Following Kelly, we welcomed Catherine Biaya, a woman originally from the Democratic Republic of Congo who arrived here in 2007. She volunteers in raising awareness on violence against women specifically on rape as a weapon of war in DRC. When she spoke about her experiences with rape back in her home country, everyone in the room was silent. When she started to talk about her late sister, who back in Congo was murdered by her husband for refusing to marry off their young daughter, there was not a dry eye in the room. It was at that moment that I knew we accomplished what we had set out to do. By bringing in a speaker like Catherine who spoke of things we could have never even imagined we brought to attention what is really going on in the world and how fortunate we are to live where we live.

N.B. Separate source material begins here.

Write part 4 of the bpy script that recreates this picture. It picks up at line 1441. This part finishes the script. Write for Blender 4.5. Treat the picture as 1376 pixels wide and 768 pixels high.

Finally, Breanne Lavallee-Heckert, a former student of our school who will be attending McGill school of law this fall after completing her degree in Human Rights at the University of Winnipeg was our final speaker. To wrap everything up and put into perspective how we can overcome injustices, she spoke about how it’s important to make local and global women’s movements more inclusive for all women, and that without women the movement itself wouldn’t be successful.
Overall, it was an incredibly successful night and even though it was a part of our final grade, I feel like we made a true and honest impact. My only hope for the future is that we remember what was shared with us that night and use it to change the way we live our daily lives.